Begin
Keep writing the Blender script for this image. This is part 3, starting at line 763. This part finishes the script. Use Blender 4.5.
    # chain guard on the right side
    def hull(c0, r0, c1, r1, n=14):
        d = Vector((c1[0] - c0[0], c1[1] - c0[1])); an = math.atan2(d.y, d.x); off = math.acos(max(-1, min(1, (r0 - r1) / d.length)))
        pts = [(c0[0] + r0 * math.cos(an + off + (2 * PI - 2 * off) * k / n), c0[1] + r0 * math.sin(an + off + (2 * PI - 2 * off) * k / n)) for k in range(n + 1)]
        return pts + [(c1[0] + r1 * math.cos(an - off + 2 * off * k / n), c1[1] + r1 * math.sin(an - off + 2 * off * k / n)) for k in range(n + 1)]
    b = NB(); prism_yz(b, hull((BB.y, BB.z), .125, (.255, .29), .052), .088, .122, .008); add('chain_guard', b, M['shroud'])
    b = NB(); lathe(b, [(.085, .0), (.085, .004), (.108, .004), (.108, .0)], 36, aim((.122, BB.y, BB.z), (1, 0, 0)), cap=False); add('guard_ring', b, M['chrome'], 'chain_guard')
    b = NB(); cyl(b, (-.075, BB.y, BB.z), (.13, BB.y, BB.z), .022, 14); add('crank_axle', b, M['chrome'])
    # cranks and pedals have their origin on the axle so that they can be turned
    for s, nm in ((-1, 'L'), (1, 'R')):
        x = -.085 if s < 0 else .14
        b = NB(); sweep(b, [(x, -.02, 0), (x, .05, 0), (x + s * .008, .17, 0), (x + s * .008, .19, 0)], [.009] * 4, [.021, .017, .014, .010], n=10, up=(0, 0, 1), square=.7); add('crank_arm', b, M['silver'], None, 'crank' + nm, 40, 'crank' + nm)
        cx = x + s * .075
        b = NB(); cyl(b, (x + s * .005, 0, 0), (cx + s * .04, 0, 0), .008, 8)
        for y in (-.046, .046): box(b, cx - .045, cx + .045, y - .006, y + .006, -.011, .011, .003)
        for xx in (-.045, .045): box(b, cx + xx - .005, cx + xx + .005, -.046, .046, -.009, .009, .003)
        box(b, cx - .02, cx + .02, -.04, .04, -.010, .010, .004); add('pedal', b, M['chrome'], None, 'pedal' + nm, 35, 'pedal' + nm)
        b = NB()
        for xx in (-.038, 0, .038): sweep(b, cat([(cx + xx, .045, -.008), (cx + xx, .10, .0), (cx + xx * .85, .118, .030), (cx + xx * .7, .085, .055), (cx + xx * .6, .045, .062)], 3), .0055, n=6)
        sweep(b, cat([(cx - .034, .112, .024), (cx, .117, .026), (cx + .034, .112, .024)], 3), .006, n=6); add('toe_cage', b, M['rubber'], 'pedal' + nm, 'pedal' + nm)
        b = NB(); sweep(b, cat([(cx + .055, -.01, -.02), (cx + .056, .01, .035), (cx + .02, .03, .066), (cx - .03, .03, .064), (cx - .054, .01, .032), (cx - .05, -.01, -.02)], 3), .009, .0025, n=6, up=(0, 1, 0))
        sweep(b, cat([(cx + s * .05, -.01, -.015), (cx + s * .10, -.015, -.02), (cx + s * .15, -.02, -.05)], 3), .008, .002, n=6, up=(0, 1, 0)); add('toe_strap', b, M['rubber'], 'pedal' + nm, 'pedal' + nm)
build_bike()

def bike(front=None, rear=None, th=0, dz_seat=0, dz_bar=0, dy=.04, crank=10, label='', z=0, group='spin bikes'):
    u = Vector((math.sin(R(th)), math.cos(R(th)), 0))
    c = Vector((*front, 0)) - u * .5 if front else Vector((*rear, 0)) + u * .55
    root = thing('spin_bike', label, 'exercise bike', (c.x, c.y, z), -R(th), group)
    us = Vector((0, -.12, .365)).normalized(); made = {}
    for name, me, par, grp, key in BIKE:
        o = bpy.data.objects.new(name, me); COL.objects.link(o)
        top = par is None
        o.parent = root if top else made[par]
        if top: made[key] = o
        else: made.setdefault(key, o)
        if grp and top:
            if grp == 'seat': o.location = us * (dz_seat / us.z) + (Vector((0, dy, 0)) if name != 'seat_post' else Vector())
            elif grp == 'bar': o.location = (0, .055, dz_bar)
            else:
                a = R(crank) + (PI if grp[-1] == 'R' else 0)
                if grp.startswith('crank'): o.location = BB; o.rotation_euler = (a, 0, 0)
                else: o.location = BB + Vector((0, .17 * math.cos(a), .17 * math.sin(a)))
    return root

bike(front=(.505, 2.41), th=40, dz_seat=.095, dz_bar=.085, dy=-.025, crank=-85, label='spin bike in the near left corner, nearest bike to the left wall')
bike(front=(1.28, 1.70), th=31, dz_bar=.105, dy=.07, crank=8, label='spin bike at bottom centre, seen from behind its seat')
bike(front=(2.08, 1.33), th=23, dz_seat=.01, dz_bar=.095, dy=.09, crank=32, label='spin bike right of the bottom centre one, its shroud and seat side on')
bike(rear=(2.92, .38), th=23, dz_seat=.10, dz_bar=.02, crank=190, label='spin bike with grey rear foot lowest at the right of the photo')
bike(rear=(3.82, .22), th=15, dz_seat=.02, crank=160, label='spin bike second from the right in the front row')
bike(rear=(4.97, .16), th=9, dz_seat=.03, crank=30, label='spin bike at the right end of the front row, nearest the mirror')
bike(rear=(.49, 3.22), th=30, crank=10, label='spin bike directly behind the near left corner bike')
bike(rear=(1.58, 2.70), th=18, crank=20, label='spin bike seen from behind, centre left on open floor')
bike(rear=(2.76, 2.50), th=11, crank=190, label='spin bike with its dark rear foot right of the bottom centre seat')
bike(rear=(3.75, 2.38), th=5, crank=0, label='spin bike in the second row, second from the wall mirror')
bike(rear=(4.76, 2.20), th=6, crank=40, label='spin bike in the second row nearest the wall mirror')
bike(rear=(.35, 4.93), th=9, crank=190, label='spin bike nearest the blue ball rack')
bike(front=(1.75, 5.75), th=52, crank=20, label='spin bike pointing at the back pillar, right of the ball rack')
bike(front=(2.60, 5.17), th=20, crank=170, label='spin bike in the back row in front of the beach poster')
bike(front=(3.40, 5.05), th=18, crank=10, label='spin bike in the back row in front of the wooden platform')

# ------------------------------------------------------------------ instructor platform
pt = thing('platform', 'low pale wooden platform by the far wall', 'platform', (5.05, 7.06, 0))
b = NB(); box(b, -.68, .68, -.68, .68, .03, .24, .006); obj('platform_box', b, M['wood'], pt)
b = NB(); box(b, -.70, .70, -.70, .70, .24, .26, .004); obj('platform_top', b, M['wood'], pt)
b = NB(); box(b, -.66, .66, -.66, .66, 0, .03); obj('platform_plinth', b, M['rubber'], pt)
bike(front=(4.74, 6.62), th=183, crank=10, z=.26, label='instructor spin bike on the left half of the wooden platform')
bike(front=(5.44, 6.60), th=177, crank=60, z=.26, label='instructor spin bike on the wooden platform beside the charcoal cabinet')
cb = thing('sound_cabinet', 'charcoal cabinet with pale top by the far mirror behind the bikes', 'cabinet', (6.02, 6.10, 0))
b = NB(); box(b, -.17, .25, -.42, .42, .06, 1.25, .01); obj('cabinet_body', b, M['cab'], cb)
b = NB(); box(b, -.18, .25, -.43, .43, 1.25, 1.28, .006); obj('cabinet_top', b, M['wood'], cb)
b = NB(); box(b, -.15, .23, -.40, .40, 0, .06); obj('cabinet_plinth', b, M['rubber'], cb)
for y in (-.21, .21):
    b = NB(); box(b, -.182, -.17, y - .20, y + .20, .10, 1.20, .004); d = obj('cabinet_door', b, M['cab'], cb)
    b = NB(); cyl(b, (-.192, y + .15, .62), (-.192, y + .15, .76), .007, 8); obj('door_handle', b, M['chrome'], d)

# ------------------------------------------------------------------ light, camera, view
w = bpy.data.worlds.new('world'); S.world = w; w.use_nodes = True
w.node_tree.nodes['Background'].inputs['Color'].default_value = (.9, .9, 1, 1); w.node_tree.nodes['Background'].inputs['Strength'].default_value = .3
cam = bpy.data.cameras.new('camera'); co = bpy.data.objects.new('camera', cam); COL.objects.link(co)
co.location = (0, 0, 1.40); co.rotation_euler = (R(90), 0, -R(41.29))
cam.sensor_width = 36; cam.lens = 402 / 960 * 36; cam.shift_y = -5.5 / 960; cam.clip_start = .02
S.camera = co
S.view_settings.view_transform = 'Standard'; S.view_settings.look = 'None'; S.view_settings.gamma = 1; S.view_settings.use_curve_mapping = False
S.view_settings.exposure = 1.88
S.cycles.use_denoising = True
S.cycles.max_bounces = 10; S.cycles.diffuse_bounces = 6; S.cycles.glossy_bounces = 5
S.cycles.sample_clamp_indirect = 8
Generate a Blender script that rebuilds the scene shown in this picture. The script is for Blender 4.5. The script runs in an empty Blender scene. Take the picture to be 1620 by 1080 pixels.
End
Task requirements: Show every line above in which the word "that" occurs.

Exercise output:
    # cranks and pedals have their origin on the axle so that they can be turned
Generate a Blender script that rebuilds the scene shown in this picture. The script is for Blender 4.5. The script runs in an empty Blender scene. Take the picture to be 1620 by 1080 pixels.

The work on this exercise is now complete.